Riddle me this Batman II

[Super 80]

On a day with absolutely no wind, a pilot flies from point A to point B in a Tomahawk, lands, has a cup of coffee, reads the paper, takes a dump, smoozes with the girl behind the desk, checks out the jet in the hangar and flies back to point A carrying bank checks.

On the next day the pilot repeats the same route at the same speeds except this time he encounters a 50 kt headwind on the first leg and a corresponding 50 kt tailwind on the return leg.

Assume all flights are straight line, the wind is constant and ground times are the same.

Is his total flight time on the second day:

a. less than the first day
b. the same as the first day
c. more than the first day
d. not enough information to determine

 

[snoopy_1]

C is my final answer.
The tailwind on the second leg won't make up for the headwind on the first leg, whenever there is wind it will take longer than if there is no wind.

 

[Quillpig]

C it is indeed. Because you go faster with a tailwind, you spend less time in it, so the headwind has more time to act on you and hence more effect.

Of course, with a 50 knot headwind in a Tomahawk, would you ever return?

QP

 

[TonyC]

C.

I used to know how to "show the work"... I'll have to ask my High School Junior daughter to help

The penalty of the headwind is applied for a longer time than the benefit of the tailwind is enjoyed over the same distance, hence the total time is greater.

 

[VNugget]

1 = a no-wind leg
3 and 4 = headwind and tailwind legs respectively
s=groundspeed
t=time
d=distance
w=wind speed


s = d / t

t1 = d / s

t3 = d / (s-w)
t4 = d / (s+w)

Time for first trip = t1*2
t1*2 = 2d/s

Time for second trip = t3+t4
t3+t4 = [d/(s-w)]+[d/(s+w)]
t3+t4 = [d(s+w) + d(s-w)] / (s-w)(s+w)
t3+t4 = d(s+w+s-w) / s^2-ws+ws-w^2
t3+t4 = 2sd/(s^2-w^2)

If you plug in 0 for w, you can cancel out an s from the top and bottom from the equation for second trip, and are left with the same equatoin as that for the first one.

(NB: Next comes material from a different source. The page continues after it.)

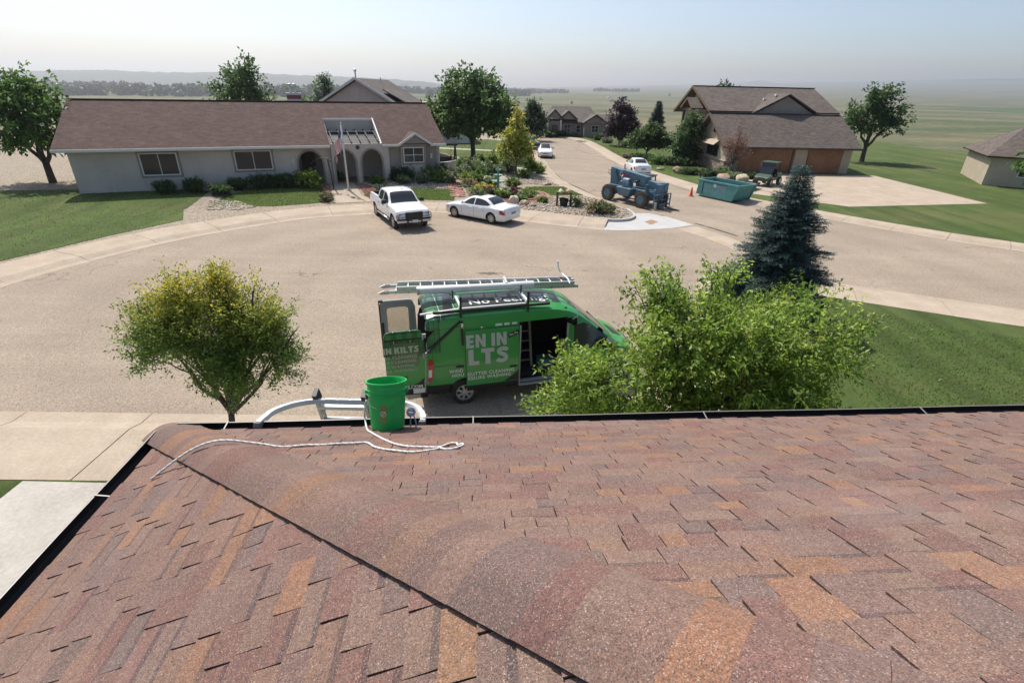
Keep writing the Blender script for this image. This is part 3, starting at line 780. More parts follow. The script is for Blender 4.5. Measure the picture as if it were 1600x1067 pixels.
def offset_path(P, off):
    out = []
    for i, p in enumerate(P):
        d = (P[min(i+1, len(P)-1)]-P[max(i-1, 0)]).normalized(); out.append(p + Vector((-d.y, d.x))*off)
    return out
PROF_W = [(0, -.1), (0, .006), (.42, .012), (.62, .07), (.80, .118), (2.55, .15), (2.55, -.1)]
PROF_N = [(0, -.1), (0, .006), (.28, .012), (.45, .08), (.56, .12), (1.65, .145), (1.65, -.1)]
def sidewalk(name, path, prof, slab=3.0, sub=4, matn='concrete', seed=0):
    root = bpy.data.objects.new(name, None); C.objects.link(root); root['kind'] = 'structure'
    P = resample(path, slab/sub); rnd = random.Random(seed); n = len(P)-1; i = 0
    N = []
    for q in range(n+1):
        d = (P[min(q+1, n)]-P[max(q-1, 0)]).normalized(); N.append((Vector((-d.y, d.x)), d))
    while i < n:
        e = min(n, i+sub); b = MB(); dz = rnd.uniform(-.004, .004); idx = list(range(i, e+1)); m = len(prof); V = []
        for q in idx:
            p = P[q].copy()
            if q == idx[0] and q: p += N[q][1]*.011
            if q == idx[-1] and q < n: p -= N[q][1]*.011
            for off, z in prof:
                w_ = p + N[q][0]*off; V.append((w_.x, w_.y, z + (dz if z > 0 else 0)))
        F = [(r*m+c_, r*m+(c_+1) % m, (r+1)*m+(c_+1) % m, (r+1)*m+c_) for r in range(len(idx)-1) for c_ in range(m)]
        F += [tuple(range(m)), tuple(range((len(idx)-1)*m, len(idx)*m))]
        b.add(V, F); b.build('slab', matn, root); i = e
    return P
court_far = [(-19.6,9.5),(-20,12.5),(-20,16),(-19.3,20.5),(-17.3,25.2),(-14.6,28.7),(-12.8,30.5),(-11.2,31.45),(-9,32.4),(-6.6,33.1),(-4.3,33.2),(-2,32.6),(.23,31.55),(2.5,30.5),(5.2,29.72)]
st_left = [(7.78,34.4),(7.4,36.6),(6.51,39.45),(5.3,43.2),(4.4,46.8),(3.7,52.5),(3.25,62.6),(3.02,72),(1.8,80.5),(-3,86.5),(-12,90),(-34,90.6)]
st_right = [(0,97),(6.6,92.5),(9.5,88),(10.5,78),(10.9,67),(11.75,56),(13,50),(14.65,44),(16.62,39.4),(21,33.5),(26,28),(34,23),(50,17),(60,12)]
near_c = [(60,5),(45,10),(30,14.5),(20,18.5),(14,21.2),(11.6,22.5),(10.1,22.8),(8.9,22.3),(7.9,21.0),(7,18.5),(5,14.6),(2.6,11.75),(.4,10.75),(-.9,10.5),(-3.7,10.42),(-6.2,10.4),(-12,10.3),(-16,10.2),(-20,9.5)]
FAR = sidewalk('sidewalk', court_far, PROF_W, 3.1, 4, seed=1)
STL = sidewalk('sidewalk', st_left, PROF_N, 2.6, 2, seed=2)
STR = sidewalk('sidewalk', st_right, PROF_N, 2.8, 2, seed=3)
NRC = sidewalk('sidewalk', near_c, PROF_W, 3.0, 4, seed=4)
# fresh white corner apron with a curb and a tactile pad, valley gutter across the mouth of the court
sheet('corner_apron', [(5.24,29.66),(6.3,29.62),(7.34,29.82),(9.39,30.45),(11.0,31.45),(10.0,33.4),(8.9,34.5),(7.85,34.35),(7.75,33.0),(7.2,32.1),(6.2,31.75),(5.3,31.9)], .012, 'new_concrete')
b = MB(); arc = smooth_path([Vector((x, y, 0)) for x, y in [(5.3,32.05),(6.2,31.85),(7.1,32.2),(7.62,33.0),(7.74,34.0),(7.6,35.2)]], 5)
for p, q in zip(arc[:-1], arc[1:]):
    d_ = (q-p).normalized(); nrm = Vector((-d_.y, d_.x, 0))*.08
    pr = [(p-nrm+Vector((0,0,z)), p+nrm+Vector((0,0,z)), q+nrm+Vector((0,0,z)), q-nrm+Vector((0,0,z))) for z in (0, .16)]
    b.add(list(pr[0])+list(pr[1]), [(4,5,6,7),(0,1,5,4),(2,3,7,6),(1,2,6,5),(3,0,4,7)])
tag(b.build('curb', 'new_concrete', fix=True), kind='structure')
tp = sheet('tactile_pad', [(8.08,31.97),(8.66,32.6),(8.95,32.05),(8.3,31.2)], .0175, 'red_flagstone'); tp.data.materials[0] = mat('pad_tan', (.34, .215, .12), .8, noise=.15)
b = MB(); rnd = random.Random(2)
for i in range(7):
    for j in range(9):
        u, v = (i+.5)/7, (j+.5)/9
        p = Vector((8.08,31.97)).lerp(Vector((8.3,31.2)), u).lerp(Vector((8.66,32.6)).lerp(Vector((8.95,32.05)), u), v); b.lathe([(.026, 0), (.02, .008)], 6, (p.x, p.y, .0175))
b.build('pad_dome', 'pad_tan', tp)
panP = [((9.62,30.40),(10.98,31.18)),((10.6,28.6),(11.9,29.2)),((11.3,26.7),(12.6,27.1)),((11.6,24.8),(12.95,25.0)),((11.55,23.0),(13.0,22.9))]
pr_ = bpy.data.objects.new('valley_gutter', None); C.objects.link(pr_); pr_['kind'] = 'structure'
for (a, b_), (c, d_) in zip(panP[:-1], panP[1:]):
    m = MB(); a, b_, c, d_ = [Vector(p) for p in (a, b_, c, d_)]; g = (c-a).normalized()*.012
    mid0, mid1 = a.lerp(b_, .5), c.lerp(d_, .5)
    m.add([(*(a+g), .006), (*(mid0+g), .003), (*(b_+g), .006), (*(c-g), .006), (*(mid1-g), .003), (*(d_-g), .006)], [(0,1,4,3),(1,2,5,4)]); m.build('slab', 'concrete', pr_)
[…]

If you have any w of greater than 0, you can see the denominator shrinking, which means the value of the equation is growing bigger than the no-wind one.

 

[fLYbUDDY]

I don't know but if he has to take a dump again, the second day, I hope he has baggie or somethin!

 

[GogglesPisano]

C

And I finally figured out the balloon one too!

 

[TonyC]

If you have any w of greater than 0, you can see the denominator shrinking, which means the value of the equation is growing bigger than the no-wind one.

I was coming back to post my proof, and found that VNugget beat me to the punch. The numbers I crunched look very similar.

Just to add a fine point... If you have any number "w" (in VNugget's proof used to represent wind speed) OTHER than 0 (zero), that is greater than OR less than 0, the denominator shrinks. This is due to the fact that w is squared.

This means the w in the equation can represent either a headwind or a tailwind, and the problem might have the headwind in the first leg and tailwind second, or the reverse. Both scenarios increase the total time.

 

[Super 80]

Tony,

That's right. VNugget has gone way past my ability to read his math, but his conclusion is one I can understand.

Any wind input in a recipocal out and back arrangement will increase the total time.

If you don't understand the math, then think about it this way: the headwind will affect you for a longer period than the tailwind.

So overall, any wind component will increase the out and back time required to complete an A to B to A sequence.

This also works for a car driving a constant 60 mph and a truck that can do 50 uphill and 70 downhill where the hills are symmetrical.

 

[Super 80]

1 = a no-wind leg
3 and 4 = headwind and tailwind legs respectively
s=groundspeed
t=time
d=distance
w=wind speed


s = d / t

t1 = d / s

t3 = d / (s-w)
t4 = d / (s+w)

Time for first trip = t1*2
t1*2 = 2d/s

Time for second trip = t3+t4
t3+t4 = [d/(s-w)]+[d/(s+w)]
t3+t4 = [d(s+w) + d(s-w)] / (s-w)(s+w)
t3+t4 = d(s+w+s-w) / s^2-ws+ws-w^2
t3+t4 = 2sd/(s^2-w^2)

Okay, now I get it, it took some time to work throught the math, but it's a really nice equation and it does work out well. One thing that threw me was your assignment of s as groundspeed. I think s should be just speed and t1 = d / s + 0.

This doesn't change any of your calculations now that I understand your ^ symbol to be the raised square symbol.

Overall, very well done; I like it, and your proof shows any absolute value of w greater than zero increases t total.

 

[VNugget]

Yup, it’s actually a lot easier if you do it on paper, then you can see the fractions clearly and not get into “parenthetical hell.” (Ever tried typing the density altitude equation into a calculator? Oh boy…)

And thanks to TonyC for pointing out that the square would force w to be positive in any case… doh!